See this assignment from the University of Washington CSE department.

Basically, you have a data structure that just has the counts of each letter in a word (an array works for ascii, upgrade to a map if you want unicode support). You can subtract two of these letter sets; if a count is negative, you know one word can't be an anagram of another.

Answer 14

How I see it:

you'd want to build a table that maps unordered sets of letters to lists words i.e. go through the dictionary so you'd wind up with, say

lettermap[set(a,e,d,f)] = { "deaf", "fade" }

then from your starting word, you find the set of letters:

 astronomers => (a,e,m,n,o,o,r,r,s,s,t)

then loop through all the partitions of that set ( this might be the most technical part, just generating all the possible partitions), and look up the words for that set of letters.

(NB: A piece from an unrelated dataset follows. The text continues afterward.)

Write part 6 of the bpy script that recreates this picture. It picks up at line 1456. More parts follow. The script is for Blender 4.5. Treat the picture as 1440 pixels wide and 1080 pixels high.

edit: hmmm, this is pretty much what Jason Cohen posted.

edit: furthermore, the comments on the question mention generating "good" anagrams, like the examples :). after you build your list of all possible anagrams, run them through WordNet and find ones that are semantically close to the original phrase :)

Answer 15

Off the top of my head, the solution that makes the most sense would be to pick a letter out of the input string randomly and filter the dictionary based on words that start with that. Then pick another, filter on the second letter, etc. In addition, filter out words that can't be made with the remaining text. Then when you hit the end of a word, insert a space and start it over with the remaining letters. You might also restrict words based on word type (e.g. you wouldn't have two verbs next to each other, you wouldn't have two articles next to each other, etc).